_Input_:
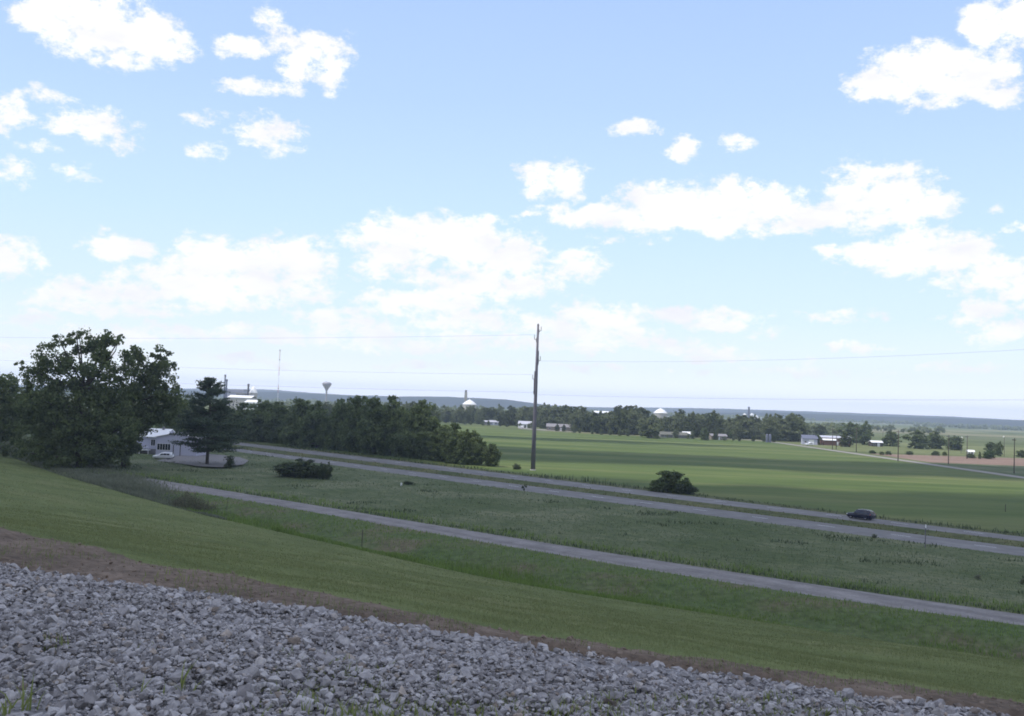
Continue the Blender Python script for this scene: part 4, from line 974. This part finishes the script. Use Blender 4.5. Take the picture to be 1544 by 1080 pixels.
# grain elevator far away on the right
x, y = far(1129, 2100); t = thing('grain_elevator', 'distant grain elevator with a dark tower among white bins', 'grain elevator', (x, y, 0)); H = height_of(1129, 613.5, 2100)
MB().box(-1.6, 1.6, -2, 2, -.2, H).build('tower', M['dark_steel'], t)
for k, (dx, r2, hh) in enumerate(((-8.5, 4, 17), (6.5, 4.6, 18), (16, 3.6, 14))):
    b = MB().lathe([(r2, -.2), (r2, hh*.8)], 18, (dx, 0, 0)).build('bin', M['trim'], t, smooth=True); MB().lathe([(r2*1.04, hh*.8), (0, hh)], 18, (dx, 0, 0)).build('bin_roof', M['white'], b, smooth=True)
MB().box(18, 36, -6, 6, -.2, 8).build('warehouse_wall', M['white'], t); MB().box(17.5, 36.5, -6.5, 6.5, 8.003, 9.2).build('warehouse_roof', M['white'], t)

# ------------------------------------------------------------------ cars
def make_car(name, label, loc, rz, paint, L=4.5, Wd=1.82, Hh=1.7, scale=1.0):
    t = thing(name, label, 'car', loc, rz, None, (scale,)*3); w = Wd/2
    # stations along x (front at -x): x, sill, belt, roof/hood height, half width belt, half width top
    st = [(-.5, .42, .62, .70, .74, .66), (-.485, .30, .70, .80, .86, .78), (-.42, .26, .80, .93, .96, .84), (-.30, .25, .88, 1.0, 1.0, .86), (-.215, .25, .93, 1.06, 1.0, .82), (-.10, .25, .95, 1.56, 1.0, .70), (0.0, .25, .96, Hh-.04, 1.0, .71), (.15, .25, .97, Hh, 1.0, .72), (.33, .25, .98, Hh-.05, 1.0, .71), (.43, .27, 1.0, Hh-.14, .98, .69), (.475, .32, .98, 1.12, .95, .82), (.5, .42, .80, .95, .88, .80)]
    vs = []; fs = []; n = 10
    for (fx_, zs, zb_, zt, wb, wt) in st:
        x_ = fx_*L; a, b = wb*w, wt*w
        vs += [(x_, -a*.9, zs), (x_, -a, zs+.14), (x_, -a*1.0, zb_), (x_, -(a*.35+b*.65), zb_*.35+zt*.65), (x_, -b*.9, zt), (x_, b*.9, zt), (x_, (a*.35+b*.65), zb_*.35+zt*.65), (x_, a, zb_), (x_, a, zs+.14), (x_, a*.9, zs)]
    for i in range(len(st)-1):
        for k in range(n): fs.append((i*n+k, i*n+(k+1) % n, (i+1)*n+(k+1) % n, (i+1)*n+k))
    fs += [tuple(range(n)), tuple(range((len(st)-1)*n, len(st)*n))[::-1]]
    mb = MB().add(vs, fs); mb.build('body', paint, t, smooth=True)
    for sd in (-1, 1):
        for (x0, x1, x2, x3) in ((-.155, -.085, .035, .035), (.05, .05, .20, .20), (.215, .215, .375, .345)):
            def sp(fx_, u):   # point on the glasshouse side at height u between belt and roof
                X = [s_[0] for s_ in st]; zb_ = np.interp(fx_, X, [s_[2] for s_ in st]); zt = np.interp(fx_, X, [s_[3] for s_ in st]); a = np.interp(fx_, X, [s_[4] for s_ in st])*w; b = np.interp(fx_, X, [s_[5] for s_ in st])*w
                y_ = a + ((a*.35+b*.65)-a)*(u/.65); return (fx_*L, sd*(y_+.012), zb_+(zt-zb_)*u)
            q4 = [sp(x0, .08), sp(x3 if x3 != x2 else x2, .08), sp(x2 if x3 == x2 else x3, .62), sp(x1, .62)]
            inner = [(a_, b_-sd*.03, c_) for a_, b_, c_ in q4]
            MB().add(q4+inner, [(0, 1, 2, 3), (7, 6, 5, 4), (0, 4, 5, 1), (1, 5, 6, 2), (2, 6, 7, 3), (3, 7, 4, 0)]).build('side_window', M['glass'], t)
        hl = MB().box(-.497*L, -.44*L, sd*w*.86-.1 if sd > 0 else sd*w*.86-.05, sd*w*.86+.05 if sd > 0 else sd*w*.86+.1, .64, .78); hl.build('headlight', M['lamp_glass'], t, bevel=.02)
        tl = MB().box(.468*L, .487*L, sd*w*.86-.08, sd*w*.86+.08, .82, 1.08); tl.build('tail_light', M['tail'], t, bevel=.01)
        mb = MB().box(-.15*L, -.11*L, min(sd*(w+.0), sd*(w+.16)), max(sd*(w+.0), sd*(w+.16)), .96, 1.08); mb.build('mirror', paint, t, bevel=.02)
        MB().tube([(-.06*L, sd*w*.60, Hh+.03), (.1*L, sd*w*.61, Hh+.05), (.36*L, sd*w*.60, Hh-.0)], .025, 6).build('roof_rail', M['rim'], t)
        for fx_ in (-.31, .29):
            c_ = (fx_*L, sd*(w-.12), .335)
            prof = [(.19, -.10), (.31, -.11), (.335, -.08), (.335, .08), (.31, .11), (.19, .10)]
            m2 = MB().lathe(prof + [prof[0]], 20); m2.v = [(c_[0]+x_, c_[1]+z_, c_[2]+y_) for x_, y_, z_ in m2.v]; wh = m2.build('wheel', M['rubber'], t, smooth=True)
            m3 = MB().lathe([(0, .05), (.07, .08), (.17, .06), (.2, .09), (.2, -.05), (0, -.05)], 16); m3.v = [(c_[0]+x_, c_[1]+sd*z_, c_[2]+y_) for x_, y_, z_ in m3.v]; m3.build('rim', M['rim'], wh)
    MB().add([(-.208*L, -w*.74, 1.10), (-.208*L, w*.74, 1.10), (-.112*L, w*.62, 1.53), (-.112*L, -w*.62, 1.53), (-.20*L, -w*.74, 1.07), (-.20*L, w*.74, 1.07), (-.10*L, w*.62, 1.5), (-.10*L, -w*.62, 1.5)], [(0, 1, 2, 3), (7, 6, 5, 4), (0, 4, 5, 1), (1, 5, 6, 2), (2, 6, 7, 3), (3, 7, 4, 0)]).build('windscreen', M['glass'], t)
    MB().add([(.481*L, -w*.74, 1.15), (.481*L, w*.74, 1.15), (.446*L, w*.60, 1.5), (.446*L, -w*.60, 1.5), (.46*L, -w*.74, 1.15), (.46*L, w*.74, 1.15), (.425*L, w*.60, 1.5), (.425*L, -w*.60, 1.5)], [(3, 2, 1, 0), (4, 5, 6, 7), (0, 1, 5, 4), (1, 2, 6, 5), (2, 3, 7, 6), (3, 0, 4, 7)]).build('rear_window', M['glass'], t)
    MB().box(-.503*L, -.478*L, -w*.6, w*.6, .45, .60).build('grille', M['plastic'], t, bevel=.01)
    MB().box(.478*L, .507*L, -w*.8, w*.8, .40, .60).build('bumper', M['plastic'], t, bevel=.02)
    MB().box(-.44*L, .45*L, -w*.82, w*.82, .2, .32).build('underbody', M['plastic'], t)
    return t
ax, ay = site(1296, 783); bx2, by2 = site(1340, 788.5)
rz_road = math.atan2(by2-ay, bx2-ax)
cy_ = float((c_H3(ax)+c_H4(ax))/2)
make_car('dark_car', 'dark navy car driving left on the farther carriageway', (ax, cy_-.8, gz(ax, cy_-.8)), rz_road, M['navy'], 4.5, 1.8, 1.62)
x, y = site(246, 693.5); make_car('white_car', 'white car parked before the pale house at left', (x, y, .2), R(4), M['car_white'], 4.9, 1.9, 1.75)
x, y = far(1221, 574); make_car('white_car', 'white car parked before the blue grey barn at right', (x, y, .05), R(20), M['car_white'], 5.0, 1.9, 1.9)
x, y = far(787, 728); make_car('white_car', 'white car parked at the farmhouse left of the tall pole', (x, y, .08), R(-20), M['car_white'], 4.5, 1.8, 1.6)

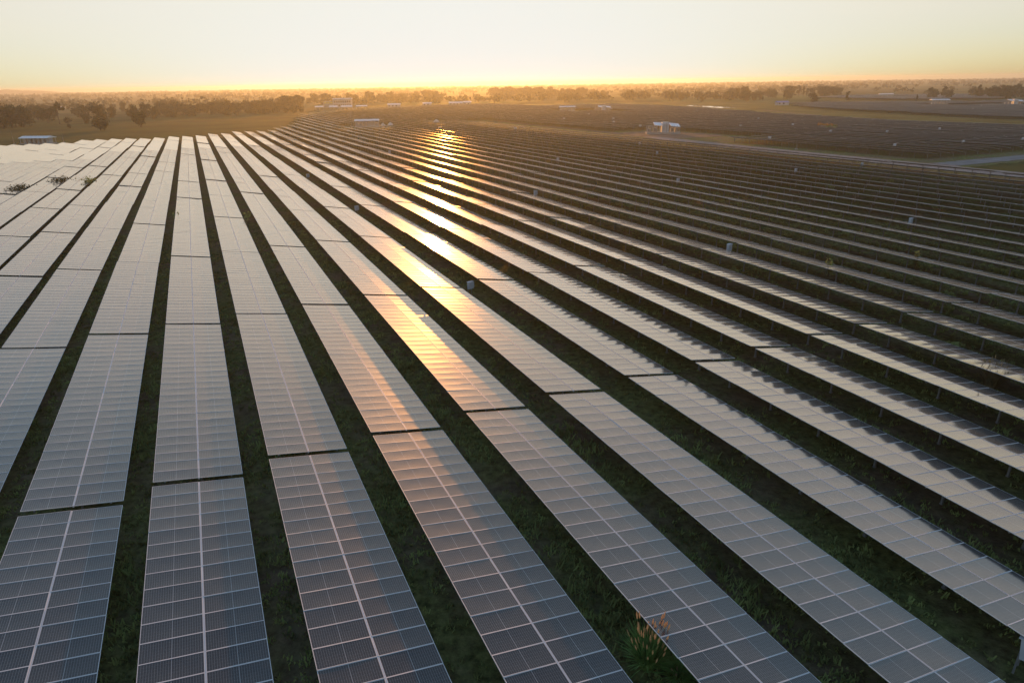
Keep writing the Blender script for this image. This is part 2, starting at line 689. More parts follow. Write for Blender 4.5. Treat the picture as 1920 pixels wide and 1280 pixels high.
def brace_geo(mb, m=0):
    ct, st = math.cos(TILT), math.sin(TILT)
    for s in (-1, 1):
        x1 = s * .8
        mb.bar((s * .06, 0, CH - .60), (x1 * ct, 0, CH - x1 * st - .24), .022, m, 5)


def mesh_of(fn, name, mats, *a):
    mb = MB()
    fn(mb, *a)
    return mb.mesh(name, mats)


POST = mesh_of(post_geo, 'post', [M_STEEL])
BRACE = mesh_of(brace_geo, 'brace', [M_STEEL])
RAFTER = mesh_of(rafter_geo, 'rafter', [M_STEEL])
PURLIN = [mesh_of(purlin_geo, 'purlin', [M_STEEL if x else M_ALU], x, NMOD, 0, -.042 if x else -.018) for x in (-1.55, 0, 1.55)]
ARR = {}
for n in (26, 13):
    for k in range(4):
        mb = MB()
        array_geo(mb, n, 100 + k + n)
        for x in (-1.55, 0, 1.55):
            purlin_geo(mb, x, n, 3 if x else 1, -.042 if x else -.018)
        me = mb.mesh('panel_array', [M_GLASS, M_ALU, M_BACK, M_STEEL])
        shade_glass(me)
        ARR[n, k] = me


def post_ys(n):
    k = 7 if n == 26 else 4
    L = n * MODP
    return [-L / 2 + 1.4 + i * (L - 2.8) / (k - 1) for i in range(k)]


# whole table in one mesh, for tables too small in the picture to show their parts
FULL = {}
for n in (26, 13):
    for k in range(3):
        mb = MB()
        array_geo(mb, n, 300 + k + n, 2, 2, .005)
        for x in (-1.55, 1.55):
            purlin_geo(mb, x, n, 3)
        ct, st = math.cos(TILT), math.sin(TILT)
        mb.v = [(x * ct + z * st, y, CH - x * st + z * ct) for x, y, z in mb.v]
        for y in post_ys(n):
            M = Matrix.Translation((0, y, 0))
            mb.box((-.06, -.05, -.3), (.06, .05, CH - .17), 3, M)
            for s in (-1, 1):
                mb.bar((s * .06, y, CH - .60), (s * .8 * ct, y, CH - s * .8 * st - .15), .022, 3, 4)
        me = mb.mesh('solar_table', [M_GLASS, M_ALU, M_BACK, M_STEEL])
        shade_glass(me)
        FULL[n, k] = me

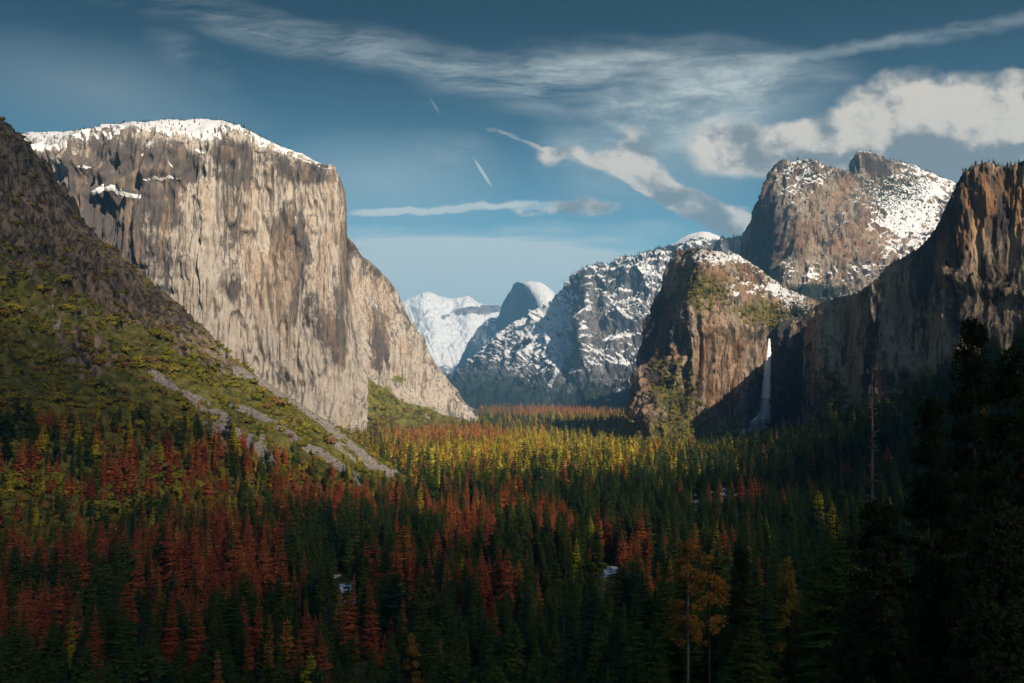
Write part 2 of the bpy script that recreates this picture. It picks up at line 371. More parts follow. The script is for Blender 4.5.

_Aim_:
Extract from the records above the lines from the one containing "Keep writing the" to the one containing "FULL[n, k] = me", both lines included, exactly as they appear and with nothing else.

_Full solution_:
Keep writing the Blender script for this image. This is part 2, starting at line 689. More parts follow. Write for Blender 4.5. Treat the picture as 1920 pixels wide and 1280 pixels high.
def brace_geo(mb, m=0):
    ct, st = math.cos(TILT), math.sin(TILT)
    for s in (-1, 1):
        x1 = s * .8
        mb.bar((s * .06, 0, CH - .60), (x1 * ct, 0, CH - x1 * st - .24), .022, m, 5)


def mesh_of(fn, name, mats, *a):
    mb = MB()
    fn(mb, *a)
    return mb.mesh(name, mats)


POST = mesh_of(post_geo, 'post', [M_STEEL])
BRACE = mesh_of(brace_geo, 'brace', [M_STEEL])
RAFTER = mesh_of(rafter_geo, 'rafter', [M_STEEL])
PURLIN = [mesh_of(purlin_geo, 'purlin', [M_STEEL if x else M_ALU], x, NMOD, 0, -.042 if x else -.018) for x in (-1.55, 0, 1.55)]
ARR = {}
for n in (26, 13):
    for k in range(4):
        mb = MB()
        array_geo(mb, n, 100 + k + n)
        for x in (-1.55, 0, 1.55):
            purlin_geo(mb, x, n, 3 if x else 1, -.042 if x else -.018)
        me = mb.mesh('panel_array', [M_GLASS, M_ALU, M_BACK, M_STEEL])
        shade_glass(me)
        ARR[n, k] = me


def post_ys(n):
    k = 7 if n == 26 else 4
    L = n * MODP
    return [-L / 2 + 1.4 + i * (L - 2.8) / (k - 1) for i in range(k)]


# whole table in one mesh, for tables too small in the picture to show their parts
FULL = {}
for n in (26, 13):
    for k in range(3):
        mb = MB()
        array_geo(mb, n, 300 + k + n, 2, 2, .005)
        for x in (-1.55, 1.55):
            purlin_geo(mb, x, n, 3)
        ct, st = math.cos(TILT), math.sin(TILT)
        mb.v = [(x * ct + z * st, y, CH - x * st + z * ct) for x, y, z in mb.v]
        for y in post_ys(n):
            M = Matrix.Translation((0, y, 0))
            mb.box((-.06, -.05, -.3), (.06, .05, CH - .17), 3, M)
            for s in (-1, 1):
                mb.bar((s * .06, y, CH - .60), (s * .8 * ct, y, CH - s * .8 * st - .15), .022, 3, 4)
        me = mb.mesh('solar_table', [M_GLASS, M_ALU, M_BACK, M_STEEL])
        shade_glass(me)
        FULL[n, k] = me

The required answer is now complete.